▸ **Supplied material**:
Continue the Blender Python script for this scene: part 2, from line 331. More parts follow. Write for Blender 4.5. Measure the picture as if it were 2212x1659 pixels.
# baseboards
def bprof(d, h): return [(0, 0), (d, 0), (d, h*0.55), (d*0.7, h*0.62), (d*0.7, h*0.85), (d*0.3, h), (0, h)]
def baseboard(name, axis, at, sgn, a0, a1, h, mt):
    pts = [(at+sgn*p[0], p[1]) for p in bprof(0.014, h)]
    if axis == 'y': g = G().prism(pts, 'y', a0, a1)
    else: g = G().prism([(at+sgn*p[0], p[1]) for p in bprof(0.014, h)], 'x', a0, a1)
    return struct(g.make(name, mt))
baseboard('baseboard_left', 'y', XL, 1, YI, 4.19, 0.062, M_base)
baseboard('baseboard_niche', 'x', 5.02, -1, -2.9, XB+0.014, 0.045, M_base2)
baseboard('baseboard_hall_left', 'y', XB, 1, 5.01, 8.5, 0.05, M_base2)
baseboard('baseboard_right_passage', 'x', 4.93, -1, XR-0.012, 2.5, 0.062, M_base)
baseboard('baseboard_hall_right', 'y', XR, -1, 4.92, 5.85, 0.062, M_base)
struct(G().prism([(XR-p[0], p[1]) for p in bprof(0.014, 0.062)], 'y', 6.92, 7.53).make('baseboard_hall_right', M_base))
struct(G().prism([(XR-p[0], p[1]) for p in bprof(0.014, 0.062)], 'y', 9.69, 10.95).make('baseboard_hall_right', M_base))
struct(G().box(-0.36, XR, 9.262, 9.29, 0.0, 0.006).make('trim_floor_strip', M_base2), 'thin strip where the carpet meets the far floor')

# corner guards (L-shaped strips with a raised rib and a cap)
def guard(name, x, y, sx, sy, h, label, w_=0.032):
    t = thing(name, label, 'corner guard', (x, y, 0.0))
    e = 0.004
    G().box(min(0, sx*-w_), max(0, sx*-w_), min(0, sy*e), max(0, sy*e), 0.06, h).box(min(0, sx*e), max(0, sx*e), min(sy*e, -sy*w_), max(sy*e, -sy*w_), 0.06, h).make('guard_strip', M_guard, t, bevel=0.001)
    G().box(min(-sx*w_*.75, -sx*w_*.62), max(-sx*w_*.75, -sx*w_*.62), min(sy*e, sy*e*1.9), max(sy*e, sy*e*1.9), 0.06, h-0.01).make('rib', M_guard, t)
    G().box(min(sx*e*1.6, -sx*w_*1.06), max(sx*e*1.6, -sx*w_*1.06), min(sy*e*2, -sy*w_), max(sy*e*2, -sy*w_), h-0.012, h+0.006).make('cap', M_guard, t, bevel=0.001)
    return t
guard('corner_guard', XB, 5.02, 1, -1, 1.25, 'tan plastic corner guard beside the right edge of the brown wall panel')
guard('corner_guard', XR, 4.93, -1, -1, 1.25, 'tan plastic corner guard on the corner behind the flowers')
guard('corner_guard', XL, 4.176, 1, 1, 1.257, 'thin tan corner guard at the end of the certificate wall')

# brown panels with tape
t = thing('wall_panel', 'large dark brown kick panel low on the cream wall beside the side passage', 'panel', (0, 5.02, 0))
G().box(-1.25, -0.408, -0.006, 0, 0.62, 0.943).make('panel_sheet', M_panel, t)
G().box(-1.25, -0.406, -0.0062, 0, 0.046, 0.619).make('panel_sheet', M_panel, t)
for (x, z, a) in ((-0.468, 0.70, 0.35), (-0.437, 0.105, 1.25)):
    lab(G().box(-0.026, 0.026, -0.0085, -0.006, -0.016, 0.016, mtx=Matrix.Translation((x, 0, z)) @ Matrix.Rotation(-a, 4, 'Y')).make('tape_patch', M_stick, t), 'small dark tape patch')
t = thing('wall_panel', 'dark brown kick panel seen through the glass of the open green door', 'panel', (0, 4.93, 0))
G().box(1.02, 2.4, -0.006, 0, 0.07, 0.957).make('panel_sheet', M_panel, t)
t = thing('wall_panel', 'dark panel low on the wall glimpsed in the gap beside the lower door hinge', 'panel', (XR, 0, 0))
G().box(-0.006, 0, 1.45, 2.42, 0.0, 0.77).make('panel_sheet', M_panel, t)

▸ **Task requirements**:
Copy all of the data exactly.

▸ **Worked answer**:
Continue the Blender Python script for this scene: part 2, from line 331. More parts follow. Write for Blender 4.5. Measure the picture as if it were 2212x1659 pixels.
# baseboards
def bprof(d, h): return [(0, 0), (d, 0), (d, h*0.55), (d*0.7, h*0.62), (d*0.7, h*0.85), (d*0.3, h), (0, h)]
def baseboard(name, axis, at, sgn, a0, a1, h, mt):
    pts = [(at+sgn*p[0], p[1]) for p in bprof(0.014, h)]
    if axis == 'y': g = G().prism(pts, 'y', a0, a1)
    else: g = G().prism([(at+sgn*p[0], p[1]) for p in bprof(0.014, h)], 'x', a0, a1)
    return struct(g.make(name, mt))
baseboard('baseboard_left', 'y', XL, 1, YI, 4.19, 0.062, M_base)
baseboard('baseboard_niche', 'x', 5.02, -1, -2.9, XB+0.014, 0.045, M_base2)
baseboard('baseboard_hall_left', 'y', XB, 1, 5.01, 8.5, 0.05, M_base2)
baseboard('baseboard_right_passage', 'x', 4.93, -1, XR-0.012, 2.5, 0.062, M_base)
baseboard('baseboard_hall_right', 'y', XR, -1, 4.92, 5.85, 0.062, M_base)
struct(G().prism([(XR-p[0], p[1]) for p in bprof(0.014, 0.062)], 'y', 6.92, 7.53).make('baseboard_hall_right', M_base))
struct(G().prism([(XR-p[0], p[1]) for p in bprof(0.014, 0.062)], 'y', 9.69, 10.95).make('baseboard_hall_right', M_base))
struct(G().box(-0.36, XR, 9.262, 9.29, 0.0, 0.006).make('trim_floor_strip', M_base2), 'thin strip where the carpet meets the far floor')

# corner guards (L-shaped strips with a raised rib and a cap)
def guard(name, x, y, sx, sy, h, label, w_=0.032):
    t = thing(name, label, 'corner guard', (x, y, 0.0))
    e = 0.004
    G().box(min(0, sx*-w_), max(0, sx*-w_), min(0, sy*e), max(0, sy*e), 0.06, h).box(min(0, sx*e), max(0, sx*e), min(sy*e, -sy*w_), max(sy*e, -sy*w_), 0.06, h).make('guard_strip', M_guard, t, bevel=0.001)
    G().box(min(-sx*w_*.75, -sx*w_*.62), max(-sx*w_*.75, -sx*w_*.62), min(sy*e, sy*e*1.9), max(sy*e, sy*e*1.9), 0.06, h-0.01).make('rib', M_guard, t)
    G().box(min(sx*e*1.6, -sx*w_*1.06), max(sx*e*1.6, -sx*w_*1.06), min(sy*e*2, -sy*w_), max(sy*e*2, -sy*w_), h-0.012, h+0.006).make('cap', M_guard, t, bevel=0.001)
    return t
guard('corner_guard', XB, 5.02, 1, -1, 1.25, 'tan plastic corner guard beside the right edge of the brown wall panel')
guard('corner_guard', XR, 4.93, -1, -1, 1.25, 'tan plastic corner guard on the corner behind the flowers')
guard('corner_guard', XL, 4.176, 1, 1, 1.257, 'thin tan corner guard at the end of the certificate wall')

# brown panels with tape
t = thing('wall_panel', 'large dark brown kick panel low on the cream wall beside the side passage', 'panel', (0, 5.02, 0))
G().box(-1.25, -0.408, -0.006, 0, 0.62, 0.943).make('panel_sheet', M_panel, t)
G().box(-1.25, -0.406, -0.0062, 0, 0.046, 0.619).make('panel_sheet', M_panel, t)
for (x, z, a) in ((-0.468, 0.70, 0.35), (-0.437, 0.105, 1.25)):
    lab(G().box(-0.026, 0.026, -0.0085, -0.006, -0.016, 0.016, mtx=Matrix.Translation((x, 0, z)) @ Matrix.Rotation(-a, 4, 'Y')).make('tape_patch', M_stick, t), 'small dark tape patch')
t = thing('wall_panel', 'dark brown kick panel seen through the glass of the open green door', 'panel', (0, 4.93, 0))
G().box(1.02, 2.4, -0.006, 0, 0.07, 0.957).make('panel_sheet', M_panel, t)
t = thing('wall_panel', 'dark panel low on the wall glimpsed in the gap beside the lower door hinge', 'panel', (XR, 0, 0))
G().box(-0.006, 0, 1.45, 2.42, 0.0, 0.77).make('panel_sheet', M_panel, t)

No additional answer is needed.